What is the problem here? Well the first is that people keep wanting to take me to these godforsaken places, when I’d really rather slum it at the local pho shop or greek deli. The second is that they contribute to the ever growing blandness of America- a country that you can drive across and never have to experience anything different except the scenery out the car windows. They contribute to a santized, standardized world, which is the antithesis of everything I love. They take business away from the good stuff, and even if it’s anyones right to eat wherever anyone wants to, it still sucks.

Amen! Preach it, Sister! :smiley:

(uh…Brother? I think I remember even sven being of the female persuasion, but I’ve been wrong before…)

Word to whoever was bitching about Bojangles. I ate there once. That’s it. Never again. Nuh-uh, no way, no how, not for a million bucks. Nastiest chicken I have ever eaten in my entire life, and the only time I have ever left fried chicken unfinished. I ate half a drumstick and threw the rest away.

As for CiCi’s…well, it is what it is. It’s all the pizza you can eat for $4, so you can’t really expect artisinal pies. That said, their dessert pizzas are really quite tasty. And their regular pizzas are no worse than Domino’s or Little Ceasar.

As for even sven’s accusations that chains are homogenizing American food, that may be true in large urban areas. But for many parts of the country, they’re the first wave of food diversity. It’s awfully hard to have authentic ethnic food when you’ve got no authentic ethnic people to provide said food, ya know? It’s been within the last 10 years or so that any honest-to-goodness Mexican places opened up in my home town, but we’ve had Taco Bell and similar all my life. Same for the pizza chains. We don’t have an Italian-American population, and so we still don’t have the little family-run artisinal pizza places, but we’ve always had Pizza Hut. I dunno what a pho shop is, but I’ll guarantee you there’s not one within 30 miles of where I was born, and probably not within at least 80 of where Dr.J was born. Ditto the Greek delis.

So the chains come in with their frozen stuff preseasoned for consistency across the chain, and build up a following for some relatively unfamiliar type of ethnic food over many years, and then slowly the real deal starts to filter in. People try to the new places, realize they’re far better than the chain stuff, the businesses take off, and demand increases enough to support more and more little authentic places. You may hate the chains and everything they stand for, but they’ve really expanded my parents’ culinary horizons.

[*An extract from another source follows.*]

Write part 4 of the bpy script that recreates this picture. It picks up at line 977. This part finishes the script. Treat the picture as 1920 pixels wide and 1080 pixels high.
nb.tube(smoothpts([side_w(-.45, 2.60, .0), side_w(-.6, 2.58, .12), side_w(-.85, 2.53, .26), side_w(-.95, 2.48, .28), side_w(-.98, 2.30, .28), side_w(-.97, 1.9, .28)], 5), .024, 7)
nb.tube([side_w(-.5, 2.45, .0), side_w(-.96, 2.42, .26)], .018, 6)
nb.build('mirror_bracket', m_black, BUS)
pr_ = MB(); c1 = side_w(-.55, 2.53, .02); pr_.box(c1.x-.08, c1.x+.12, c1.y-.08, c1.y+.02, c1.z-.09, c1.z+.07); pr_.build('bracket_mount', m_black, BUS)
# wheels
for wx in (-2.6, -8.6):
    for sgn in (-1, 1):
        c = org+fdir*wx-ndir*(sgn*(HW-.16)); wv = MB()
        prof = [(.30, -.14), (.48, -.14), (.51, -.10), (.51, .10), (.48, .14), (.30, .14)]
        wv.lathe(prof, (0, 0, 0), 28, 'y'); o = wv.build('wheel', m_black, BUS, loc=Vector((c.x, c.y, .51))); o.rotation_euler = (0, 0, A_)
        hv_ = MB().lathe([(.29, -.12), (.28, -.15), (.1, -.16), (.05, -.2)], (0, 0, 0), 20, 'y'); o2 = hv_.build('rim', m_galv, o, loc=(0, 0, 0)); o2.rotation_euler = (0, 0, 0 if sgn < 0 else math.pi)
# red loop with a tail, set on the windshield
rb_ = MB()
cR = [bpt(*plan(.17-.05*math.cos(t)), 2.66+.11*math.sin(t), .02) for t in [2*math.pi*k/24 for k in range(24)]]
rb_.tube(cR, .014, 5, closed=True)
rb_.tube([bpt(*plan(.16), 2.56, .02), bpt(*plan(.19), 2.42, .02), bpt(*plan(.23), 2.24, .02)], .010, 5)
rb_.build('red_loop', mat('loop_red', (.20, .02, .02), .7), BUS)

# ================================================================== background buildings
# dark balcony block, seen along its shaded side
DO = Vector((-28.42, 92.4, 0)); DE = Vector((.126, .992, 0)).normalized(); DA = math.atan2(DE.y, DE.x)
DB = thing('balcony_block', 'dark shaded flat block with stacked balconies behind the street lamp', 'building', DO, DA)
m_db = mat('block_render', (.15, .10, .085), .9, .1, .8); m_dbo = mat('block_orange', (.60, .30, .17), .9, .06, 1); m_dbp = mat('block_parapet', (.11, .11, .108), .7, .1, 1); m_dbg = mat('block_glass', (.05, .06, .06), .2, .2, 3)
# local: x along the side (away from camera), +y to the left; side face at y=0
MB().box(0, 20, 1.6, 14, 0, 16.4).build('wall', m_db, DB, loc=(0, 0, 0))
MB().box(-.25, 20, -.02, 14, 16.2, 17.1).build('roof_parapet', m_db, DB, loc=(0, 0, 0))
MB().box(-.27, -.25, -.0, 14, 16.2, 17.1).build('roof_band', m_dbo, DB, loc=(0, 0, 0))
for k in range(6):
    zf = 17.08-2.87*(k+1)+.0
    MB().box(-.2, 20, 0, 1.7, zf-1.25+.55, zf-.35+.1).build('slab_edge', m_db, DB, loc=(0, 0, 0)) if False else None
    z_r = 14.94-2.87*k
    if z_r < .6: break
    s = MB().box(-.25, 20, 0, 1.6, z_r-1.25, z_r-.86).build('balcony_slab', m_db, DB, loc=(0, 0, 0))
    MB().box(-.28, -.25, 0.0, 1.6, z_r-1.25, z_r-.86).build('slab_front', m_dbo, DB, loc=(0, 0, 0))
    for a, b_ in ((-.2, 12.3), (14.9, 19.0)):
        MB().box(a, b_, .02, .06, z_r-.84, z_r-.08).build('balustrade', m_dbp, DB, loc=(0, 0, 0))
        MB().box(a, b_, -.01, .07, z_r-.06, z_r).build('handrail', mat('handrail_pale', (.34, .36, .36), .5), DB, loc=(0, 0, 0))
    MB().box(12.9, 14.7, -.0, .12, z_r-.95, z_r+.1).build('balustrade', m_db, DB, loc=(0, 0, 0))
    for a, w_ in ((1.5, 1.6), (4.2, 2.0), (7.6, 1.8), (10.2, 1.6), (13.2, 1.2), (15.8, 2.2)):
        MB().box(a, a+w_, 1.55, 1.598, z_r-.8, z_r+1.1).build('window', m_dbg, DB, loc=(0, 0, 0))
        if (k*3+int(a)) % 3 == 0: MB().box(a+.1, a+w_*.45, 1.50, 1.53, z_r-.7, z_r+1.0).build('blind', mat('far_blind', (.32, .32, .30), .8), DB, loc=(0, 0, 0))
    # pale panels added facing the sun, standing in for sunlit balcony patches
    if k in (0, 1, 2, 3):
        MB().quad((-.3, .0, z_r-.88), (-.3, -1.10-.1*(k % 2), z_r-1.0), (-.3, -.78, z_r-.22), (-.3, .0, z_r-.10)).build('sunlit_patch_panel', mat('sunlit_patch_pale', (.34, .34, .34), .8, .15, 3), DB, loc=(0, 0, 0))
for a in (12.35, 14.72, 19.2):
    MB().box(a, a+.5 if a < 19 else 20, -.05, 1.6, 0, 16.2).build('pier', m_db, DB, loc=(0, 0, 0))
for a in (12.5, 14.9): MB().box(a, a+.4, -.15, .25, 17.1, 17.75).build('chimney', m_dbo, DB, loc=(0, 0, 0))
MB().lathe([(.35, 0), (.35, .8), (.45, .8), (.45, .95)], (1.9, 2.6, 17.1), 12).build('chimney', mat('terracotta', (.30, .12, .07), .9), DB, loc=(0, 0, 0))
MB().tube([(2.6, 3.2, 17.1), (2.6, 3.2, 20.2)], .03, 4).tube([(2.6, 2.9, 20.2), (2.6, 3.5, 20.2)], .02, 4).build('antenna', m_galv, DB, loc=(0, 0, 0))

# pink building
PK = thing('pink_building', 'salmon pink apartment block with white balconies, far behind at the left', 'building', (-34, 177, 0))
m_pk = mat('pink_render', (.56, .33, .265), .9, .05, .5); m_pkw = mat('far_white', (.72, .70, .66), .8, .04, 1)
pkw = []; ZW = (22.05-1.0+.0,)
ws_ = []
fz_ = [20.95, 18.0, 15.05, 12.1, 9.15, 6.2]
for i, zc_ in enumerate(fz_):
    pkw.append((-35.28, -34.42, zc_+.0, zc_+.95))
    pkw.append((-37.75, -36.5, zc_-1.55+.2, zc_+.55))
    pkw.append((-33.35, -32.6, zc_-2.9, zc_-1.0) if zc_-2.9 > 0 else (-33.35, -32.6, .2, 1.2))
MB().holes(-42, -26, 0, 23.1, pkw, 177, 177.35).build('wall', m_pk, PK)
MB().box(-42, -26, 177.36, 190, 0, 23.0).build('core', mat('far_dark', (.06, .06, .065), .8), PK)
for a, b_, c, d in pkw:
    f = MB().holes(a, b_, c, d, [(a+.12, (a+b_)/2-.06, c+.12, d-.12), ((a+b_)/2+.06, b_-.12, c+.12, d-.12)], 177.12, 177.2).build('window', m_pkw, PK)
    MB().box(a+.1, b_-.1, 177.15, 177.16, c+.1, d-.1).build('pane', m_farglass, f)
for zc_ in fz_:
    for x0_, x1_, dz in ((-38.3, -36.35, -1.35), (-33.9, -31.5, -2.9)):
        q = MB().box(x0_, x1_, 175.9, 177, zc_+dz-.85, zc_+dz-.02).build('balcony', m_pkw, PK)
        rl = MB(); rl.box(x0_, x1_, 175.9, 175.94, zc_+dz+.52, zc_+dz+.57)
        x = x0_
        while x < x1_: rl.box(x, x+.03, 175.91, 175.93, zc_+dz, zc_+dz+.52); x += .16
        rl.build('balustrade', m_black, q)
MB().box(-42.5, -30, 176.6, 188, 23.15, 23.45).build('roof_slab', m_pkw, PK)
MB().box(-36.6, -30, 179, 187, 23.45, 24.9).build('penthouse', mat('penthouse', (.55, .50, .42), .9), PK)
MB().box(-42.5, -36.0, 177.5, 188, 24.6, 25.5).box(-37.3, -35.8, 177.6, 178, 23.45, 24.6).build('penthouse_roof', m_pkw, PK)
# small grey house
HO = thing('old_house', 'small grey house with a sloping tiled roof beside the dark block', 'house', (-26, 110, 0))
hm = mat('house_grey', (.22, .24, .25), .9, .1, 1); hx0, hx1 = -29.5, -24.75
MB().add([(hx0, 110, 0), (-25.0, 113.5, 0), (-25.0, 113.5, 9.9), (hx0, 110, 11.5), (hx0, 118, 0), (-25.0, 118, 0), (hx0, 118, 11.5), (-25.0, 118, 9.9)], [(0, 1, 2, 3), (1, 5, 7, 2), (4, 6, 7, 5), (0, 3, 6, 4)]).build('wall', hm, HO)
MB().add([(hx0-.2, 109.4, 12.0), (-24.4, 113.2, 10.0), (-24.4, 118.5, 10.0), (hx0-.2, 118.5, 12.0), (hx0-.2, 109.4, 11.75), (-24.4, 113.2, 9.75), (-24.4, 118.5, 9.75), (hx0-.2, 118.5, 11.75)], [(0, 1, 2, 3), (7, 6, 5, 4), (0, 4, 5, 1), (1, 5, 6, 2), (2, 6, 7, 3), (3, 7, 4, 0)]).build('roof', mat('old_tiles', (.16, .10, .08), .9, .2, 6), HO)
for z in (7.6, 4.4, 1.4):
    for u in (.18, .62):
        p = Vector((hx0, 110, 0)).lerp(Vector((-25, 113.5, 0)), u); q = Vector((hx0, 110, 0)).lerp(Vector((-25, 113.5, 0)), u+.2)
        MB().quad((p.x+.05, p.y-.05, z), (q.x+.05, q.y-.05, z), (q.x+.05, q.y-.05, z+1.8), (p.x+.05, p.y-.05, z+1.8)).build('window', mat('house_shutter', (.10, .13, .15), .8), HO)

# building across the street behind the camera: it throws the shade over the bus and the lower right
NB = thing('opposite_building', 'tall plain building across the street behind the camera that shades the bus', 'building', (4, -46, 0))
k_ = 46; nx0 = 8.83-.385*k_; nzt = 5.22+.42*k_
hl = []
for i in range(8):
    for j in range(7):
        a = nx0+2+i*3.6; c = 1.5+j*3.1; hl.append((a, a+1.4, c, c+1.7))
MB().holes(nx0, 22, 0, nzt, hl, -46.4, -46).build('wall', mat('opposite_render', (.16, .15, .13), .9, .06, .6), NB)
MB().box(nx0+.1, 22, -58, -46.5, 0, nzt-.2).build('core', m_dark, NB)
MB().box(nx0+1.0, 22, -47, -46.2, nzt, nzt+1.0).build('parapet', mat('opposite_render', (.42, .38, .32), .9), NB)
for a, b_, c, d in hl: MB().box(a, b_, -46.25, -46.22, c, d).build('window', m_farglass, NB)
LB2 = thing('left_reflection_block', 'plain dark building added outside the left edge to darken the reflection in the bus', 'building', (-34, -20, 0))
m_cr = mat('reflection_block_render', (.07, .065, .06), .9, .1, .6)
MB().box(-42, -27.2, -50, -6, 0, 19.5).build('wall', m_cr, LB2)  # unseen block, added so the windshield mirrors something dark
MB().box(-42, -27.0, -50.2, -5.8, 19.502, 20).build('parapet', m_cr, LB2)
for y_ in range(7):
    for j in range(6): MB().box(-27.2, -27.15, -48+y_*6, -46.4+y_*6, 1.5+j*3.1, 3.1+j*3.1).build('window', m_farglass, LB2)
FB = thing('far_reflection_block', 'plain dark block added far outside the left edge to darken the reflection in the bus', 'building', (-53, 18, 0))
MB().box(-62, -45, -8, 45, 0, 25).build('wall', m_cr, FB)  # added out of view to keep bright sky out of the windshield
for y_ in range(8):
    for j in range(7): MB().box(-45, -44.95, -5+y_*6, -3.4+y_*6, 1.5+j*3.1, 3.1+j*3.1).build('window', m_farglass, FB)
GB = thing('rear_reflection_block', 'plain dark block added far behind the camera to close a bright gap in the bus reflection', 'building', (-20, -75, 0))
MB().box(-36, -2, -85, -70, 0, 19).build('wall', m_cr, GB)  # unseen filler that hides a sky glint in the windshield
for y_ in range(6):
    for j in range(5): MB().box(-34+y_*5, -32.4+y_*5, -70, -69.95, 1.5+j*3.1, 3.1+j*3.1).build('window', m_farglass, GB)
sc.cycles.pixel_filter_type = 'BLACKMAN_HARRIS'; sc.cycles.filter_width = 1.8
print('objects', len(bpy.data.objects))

huzzah for the resturn of this thread from the netherworld!

The Golden Corral

I guess where I live (south santa clara county in california) the branding conglomerates have already won. What we have left in my neighborhood is double-digits steakhouse, a dress code brewery, and chains chains chains chains. When it’s 9pm and I get off work on a friday, the only things open are Chili’s and Applebees and whathaveyou. I don’t know of a single place to eat where I could go and get something that pretends to be a steak for $10. This is why I don’t dig on applebees, in my neighborhood it’s dirt cheap. If I want to go to a non-branded non-chain restaurant and order a real steak, well that’s easily going to run me $30. Sure, that’s worth it, but for casual dining a few times a week that gets expensive.

How do you feel about places like Outback, Steak and Ale, or Ruth’s Chris?

I love Steak and Ale’s atmosphere, their salad bar, and their French onion soup is to die for. Outback is pretty good too, I think.

I’ve never been to Ruth’s Chris, because if I’m paying $45 for a steak I’m not going to pay an extra $7 for a baked potato.